Anonymous 0 Comments

Several problems with Hydrogen:

1. If you produce it by electrolysis you spend more energy than you get back. Using fictitious numbers just to illustrate: if you spend 10 KW of energy to produce 10 cubic meter of hydrogen, it will give you 6 KW of energy when you try to use it.

2. Hydrogen is highly reactive. It will react with everything, like the tank you use to store it, making it brittle.

3. Hydrogen is dangerous. You can make it “less” dangerous by lowing its temperature to very extreme values but that requires a complex machine and more energy or

4. or you can compress the hell out of it, to liquefy it by force. Then you are carrying a bomb around.

5. If you produce it by reacting butane with water, you use less energy than electrolysis but you produce huge amounts of CO2, the thing you are trying to prevent and you are using fossil fuel, other thing you are trying to prevent.

6. A new option they have discovered is that hydrogen is produced by earth and you have points, across the planet, where hydrogen can be extracted such as oil. This hydrogen is produced by hot rocks interacting with water, meaning it can be an infinite renewable source, but as far as I read, when you pump that, you also pump other gases, as, guess which… CO2…

7. Hydrogen molecule is small. The smallest of them all. It is so small that keeping it contained on a tank is a problem and it will eventually leak and guess what… BOOM!

I sincerely don’t see a future for hydrogen, at least not in its purest form because it requires a lot of safety procedures and exposes everyone to a lot of dangers.

Anonymous 0 Comments

[Why Hydrogen Cars Flopped](https://youtu.be/b88v-WvqzeQ?si=96MeAy4Ft34b3kK8)

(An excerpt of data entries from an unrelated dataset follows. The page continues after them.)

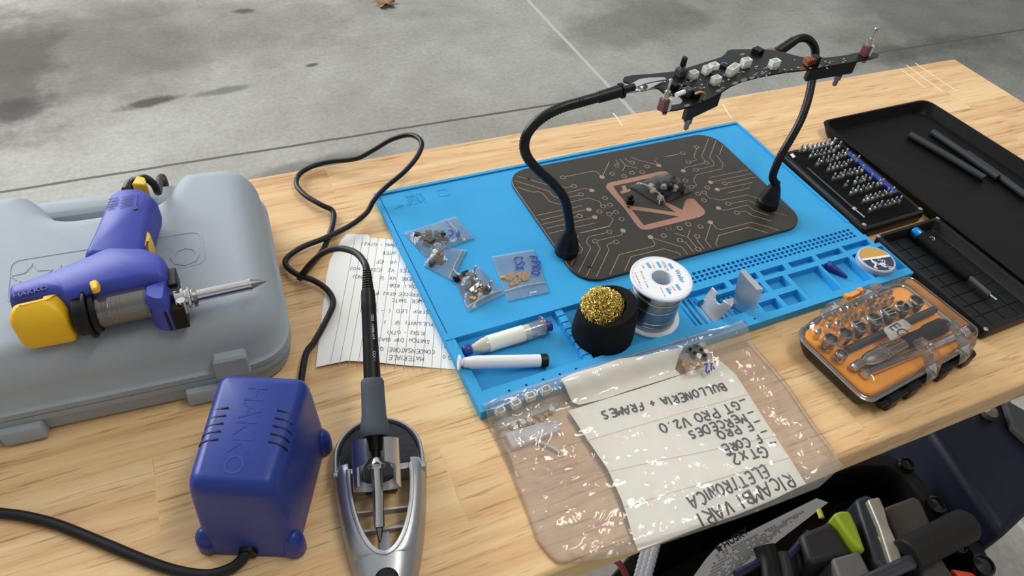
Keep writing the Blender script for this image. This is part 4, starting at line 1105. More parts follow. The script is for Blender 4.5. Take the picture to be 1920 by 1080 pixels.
# ---------------------------------------------------------------- brass wool tip cleaner
cl = thing('tip_cleaner', 'black foam cup stuffed with curly brass wool standing in the mat', 'tip cleaner', V(.3195, .3890, FZ + .0008))
N = 48
rs = []
hi = R(-25)
def rim_h(t): return .0505 + .0060 * math.cos(t - hi) - .0045 * max(0, math.cos(t - R(215))) ** 2
for r_, f, inn in ((.0255, 0, 0), (.0290, .012, 0), (.0312, .08, 0), (.0318, .18, 0), (.0312, .45, 0), (.0298, .80, 0), (.0284, .93, 0), (.0268, .99, 0), (.0248, 1.0, 1), (.0232, .97, 1), (.0215, .80, 1), (.0180, .45, 1), (.0170, .40, 1)):
    rs.append([((r_ * (1 - inn * .30 * max(0, math.cos(6.2831853 * j / N - R(-38))))) * math.cos(6.2831853 * j / N), (r_ * (1 - inn * .30 * max(0, math.cos(6.2831853 * j / N - R(-38))))) * math.sin(6.2831853 * j / N), f * rim_h(6.2831853 * j / N)) for j in range(N)])
MB().rings(rs).build('foam_cup', M_blackm, cl)
bw = MB()
rb = random.Random(12)
cc = Vector((-.0050, .0035, .0440))
for k in range(520):
    th, ph = rb.uniform(0, 6.283), math.acos(rb.uniform(-.25, 1))
    d = Vector((math.sin(ph) * math.cos(th), math.sin(ph) * math.sin(th), math.cos(ph)))
    c = cc + Vector((d.x * .0205, d.y * .0205, d.z * .0175)) * rb.uniform(.86, 1.04)
    t1 = d.orthogonal().normalized(); t1 = Matrix.Rotation(rb.uniform(0, 6.28), 3, d) @ t1; t2 = d.cross(t1)
    rr_, pit = rb.uniform(.0010, .0020), rb.uniform(.0006, .0012)
    pts = []
    for i in range(13):
        a_ = i * .95
        pts.append(c + t1 * (pit * (i - 6)) + (t2 * math.cos(a_) + d * math.sin(a_)) * rr_)
    bw.tube(pts, .00024, 4, caps=False)
bw.build('brass_wool', M_brass, cl)
MB().lathe([(.0005, .026), (.0185, .030), (.0198, .042), (.0165, .053), (.0100, .0585), (.0005, .0600)], 24, c=(cc.x, cc.y, 0)).build('wool_core', mat('dense_brass_wool', '6E5518', .6, metal=.6, bump=1, bscale=600), cl)

# ---------------------------------------------------------------- solder spool
spx, spy = .3838, .3985
sl = thing('solder_spool', 'white spool of shiny solder wire with printed label on its upper flange', 'solder spool', V(spx, spy, FZ + .0008))
SR = .0322
M_spool = mat('milky_spool_plastic', 'DCE3EE', .35, sss=.0)
def flange(z, name):
    MB().lathe([(.0120, z), (SR - .001, z), (SR, z + .0008), (SR, z + .0026), (SR - .001, z + .0034), (.0120, z + .0034)], 56, cap0=False, cap1=False).build(name, M_spool, sl)
flange(0, 'lower_flange'); flange(.0550, 'upper_flange')
MB().lathe([(.0120, 0), (.0120, .0584)], 40, cap0=False, cap1=False).lathe([(.0104, .0584), (.0104, 0)], 40, cap0=False, cap1=False).lathe([(.0104, .0584), (.0120, .0584)], 40, cap0=False, cap1=False).build('hub', M_spool, sl)
wm, wnt, wp = newmat('wound_solder_wire')
wp.inputs['Base Color'].default_value = hexc('B4B4B2'); wp.inputs['Metallic'].default_value = 1; wp.inputs['Roughness'].default_value = .26
wp.inputs['Anisotropic'].default_value = .9; wp.inputs['Anisotropic Rotation'].default_value = .25
tgw = wnt.nodes.new('ShaderNodeTangent'); tgw.direction_type = 'RADIAL'; tgw.axis = 'Z'
wnt.links.new(tgw.outputs['Tangent'], wp.inputs['Tangent'])
MB().lathe([(.0121, .0034), (.0268, .0040), (.0262, .0080), (.0256, .0200), (.0252, .0360), (.0256, .0500), (.0250, .0549), (.0121, .0549)], 56, cap0=False, cap1=False).build('wound_wire', wm, sl)
for z, tl in ((.030, .05), (.042, -.04), (.014, .03), (.009, -.02)):
    MB().tube([((.0260) * math.cos(R(a)), .0260 * math.sin(R(a)), z + tl * .0260 * math.cos(R(a + 40))) for a in range(0, 361, 8)], .00055, 6, caps=False).build('wire_turn', M_solder, sl)
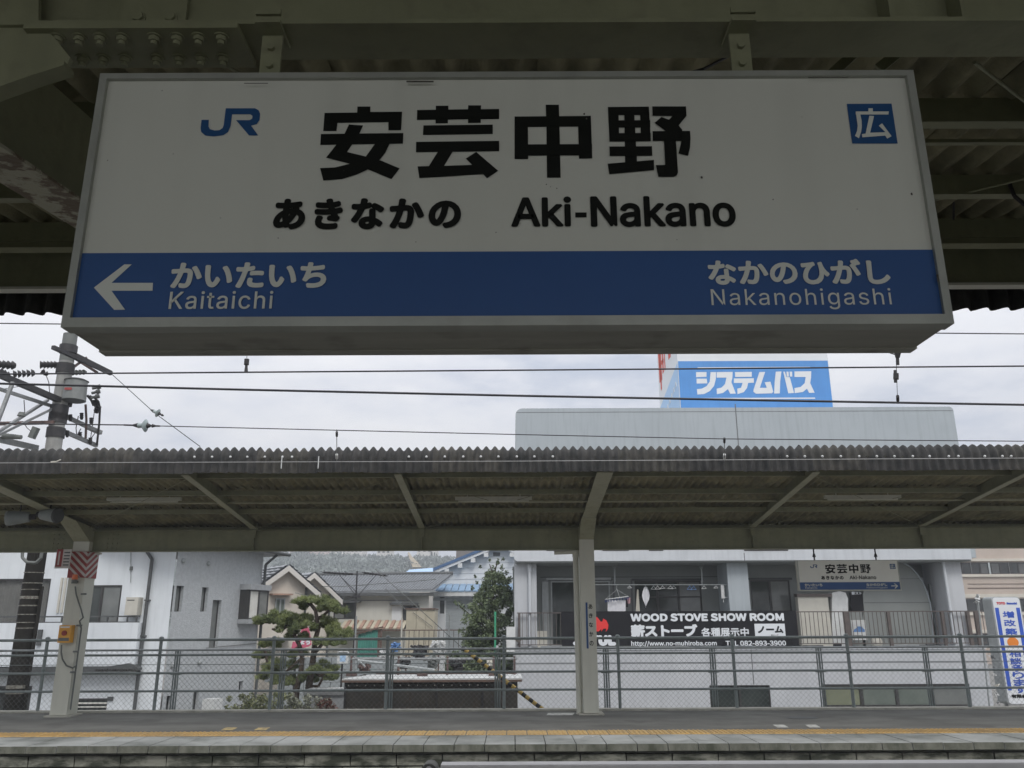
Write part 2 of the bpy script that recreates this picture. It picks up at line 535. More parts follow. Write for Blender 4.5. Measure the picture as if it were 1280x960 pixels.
mat('building_inner_shaded', (0.25, 0.265, 0.255), (0.22, 0.235, 0.225), 1.2, 0.8)  # darker building grey, the balcony's shade put into the colour
mat('joint', (0.16, 0.165, 0.17), None, 4, 0.9)
mat('billboard_white', (0.74, 0.76, 0.78), (0.70, 0.72, 0.74), 1.5, 0.5)
mat('billboard_blue', (0.085, 0.29, 0.66), (0.075, 0.26, 0.61), 1.0, 0.5, streak=0.12)
mat('billboard_pale_blue', (0.42, 0.60, 0.82), (0.38, 0.56, 0.78), 1.5, 0.5)
mat('billboard_red', (0.72, 0.10, 0.06), (0.62, 0.09, 0.06), 3, 0.5)
mat('banner_black', (0.012, 0.012, 0.015), (0.016, 0.016, 0.018), 2, 0.6, spec=.2)
mat('banner_white', (0.74, 0.77, 0.80), (0.70, 0.73, 0.76), 2, 0.6)
mat('banner_red', (0.74, 0.035, 0.03), (0.66, 0.03, 0.03), 2, 0.6)
mat('cloth_white', (0.72, 0.72, 0.74), (0.62, 0.62, 0.65), 8, 0.9)
mat('cloth_navy', (0.05, 0.07, 0.18), None, 8, 0.9)
mat('cloth_black', (0.015, 0.015, 0.018), None, 8, 0.9)
mat('cloth_pink', (0.5, 0.3, 0.32), None, 8, 0.9)
mat('plastic_white', (0.68, 0.69, 0.68), None, 8, 0.5)
mat('plastic_cream', (0.58, 0.56, 0.49), (0.53, 0.51, 0.45), 4, 0.6)
mat('plastic_blue', (0.12, 0.25, 0.5), None, 8, 0.5)
mat('fan_grille', (0.12, 0.105, 0.09), None, 9, 0.6)
mat('concrete_pole', (0.34, 0.34, 0.325), (0.25, 0.25, 0.24), 4, 0.9, bump=0.1, streak=0.3)
mat('pole_black', (0.016, 0.015, 0.013), (0.03, 0.028, 0.024), 5, 0.9, spec=.2, bump=0.3)
mat('pole_mark', (0.26, 0.255, 0.22), (0.13, 0.12, 0.1), 25, 0.8, fac=(0.45, 0.55))
mat('dark_steel', (0.03, 0.03, 0.033), (0.05, 0.046, 0.046), 9, 0.6, 0.3)
mat('rusty_steel', (0.16, 0.10, 0.085), (0.08, 0.06, 0.06), 12, 0.8)
mat('grey_steel', (0.27, 0.28, 0.28), (0.2, 0.205, 0.205), 9, 0.5, 0.3)
mat('transformer_grey', (0.21, 0.22, 0.215), (0.17, 0.18, 0.175), 5, 0.5)
mat('insulator', (0.40, 0.46, 0.46), (0.30, 0.36, 0.36), 8, 0.25)
mat('wire', (0.028, 0.028, 0.032), (0.04, 0.04, 0.045), 8, 0.5, 0.3)
mat('wire_pale', (0.42, 0.42, 0.41), None, 8, 0.5, 0.3)
mat('orange_box', (0.72, 0.36, 0.04), (0.64, 0.31, 0.04), 5, 0.5)
mat('safety_red', (0.33, 0.045, 0.04), (0.25, 0.045, 0.04), 9, 0.6)
mat('safety_white', (0.60, 0.56, 0.53), (0.5, 0.46, 0.43), 12, 0.6)
mat('orange_lamp', (0.72, 0.16, 0.03), None, 5, 0.3)
mat('cable_grey', (0.15, 0.16, 0.15), None, 5, 0.6)
mat('horn_grey', (0.27, 0.30, 0.30), (0.23, 0.26, 0.26), 5, 0.5)
mat('tape_yellow', (0.62, 0.43, 0.11), None, 5, 0.6)
mat('tape_black', (0.02, 0.02, 0.022), None, 5, 0.6)
mat('netting', (0.055, 0.05, 0.042), (0.035, 0.032, 0.028), 4, 0.9, spots=0.4, spot_col=(0.09, 0.065, 0.04), spot_scale=3)
mat('block_grey', (0.36, 0.375, 0.385), (0.30, 0.31, 0.32), 5, 0.9, bump=0.2, streak=0.2)
mat('white_slab', (0.60, 0.61, 0.60), (0.45, 0.46, 0.45), 4, 0.8, spots=0.3, spot_col=(0.3, 0.3, 0.28))
mat('bark', (0.10, 0.075, 0.055), (0.055, 0.042, 0.034), 14, 0.95, bump=0.6)
mat('pine_leaf', (0.23, 0.265, 0.10), (0.11, 0.14, 0.06), 2.4, 0.8, fac=(0.38, 0.62))
mat('tree_leaf', (0.17, 0.215, 0.105), (0.075, 0.105, 0.055), 2.2, 0.6, fac=(0.38, 0.62))
mat('shrub_leaf', (0.33, 0.34, 0.18), (0.16, 0.19, 0.09), 8, 0.8, fac=(0.4, 0.6))
mat('shrub_red', (0.20, 0.09, 0.07), (0.12, 0.07, 0.05), 8, 0.8)
mat('shrub_pale', (0.34, 0.35, 0.27), None, 8, 0.8)
mat('sign_pink', (0.62, 0.12, 0.20), (0.55, 0.12, 0.19), 5, 0.7)
mat('hill_wood', (0.20, 0.225, 0.20), (0.15, 0.17, 0.155), 0.09, 1, fac=(0.35, 0.65), detail=10)
mat('hill_earth', (0.40, 0.33, 0.22), (0.30, 0.25, 0.17), 0.1, 1)
mat('far_white', (0.68, 0.65, 0.60), (0.60, 0.57, 0.53), 0.5, 0.9)
mat('far_pink', (0.55, 0.45, 0.41), None, 0.5, 0.9)
mat('far_brown', (0.17, 0.155, 0.145), None, 0.5, 0.9)
mat('apartment_beige', (0.50, 0.42, 0.36), (0.45, 0.38, 0.32), 0.8, 0.9, streak=0.08)
mat('apartment_cream', (0.62, 0.58, 0.50), None, 0.8, 0.9)
mat('lettering_blue', (0.03, 0.10, 0.52), None, 2, 0.5)
mat('lettering_red', (0.66, 0.03, 0.05), None, 2, 0.5)
mat('orange_disc', (0.78, 0.24, 0.03), None, 2, 0.5)
mat('green_pole', (0.05, 0.33, 0.18), None, 2, 0.5)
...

Couldn’t explain better if I wanted to 🙂

Anonymous 0 Comments

The well-to-wheel efficiency is abysmal. Main issues are surrounding transportation and storage. Its energy density is terrible which is what ultimately causes those issues. Did you know that a litre of petrol contains more hydrogen atoms than liquid hydrogen itself?

Anonymous 0 Comments

Hydrogen has extremely low energy per unit volume. To make the tank sizes manageable you need to increase the density by either storing it at high pressures (10,000+ PSI) or at extremely low temperatures (-423°F). Both of those options require expensive storage tanks for the trucks hauling it to gas stations, the gas stations themselves, and the cars that fill up at the gas station. For the low temperature option, the hydrogen will boil as it heats up, requiring a vent to periodically reduce the pressure in the tank. This vented hydrogen is both flammable and a waste of money.

Hydrogen is mostly produced via natural gas, which isn’t the cleanest of processes. Might as well just run the car on natural gas if you are going to use that process. The other common method is electrolysis, where water is zapped with electricity and it splits into oxygen and hydrogen. This isn’t particularly efficient from an electricity standpoint. Then it needs to be compressed or chilled, consuming more electricity. Then it needs to be trucked or piped to a gas station, consuming even more energy. From there it needs to be continuously chilled or compressed to be able to put it into a vehicle. And then it needs to go through a fuel cell to recombine with oxygen and form water, creating electricity, which is not all that efficient either.

TLDR, It takes a lot of electricity to make hydrogen, store hydrogen, and move hydrogen, just for the hydrogen to make electricity in the car. It’s way easier and more efficient to just directly put electricity in the car.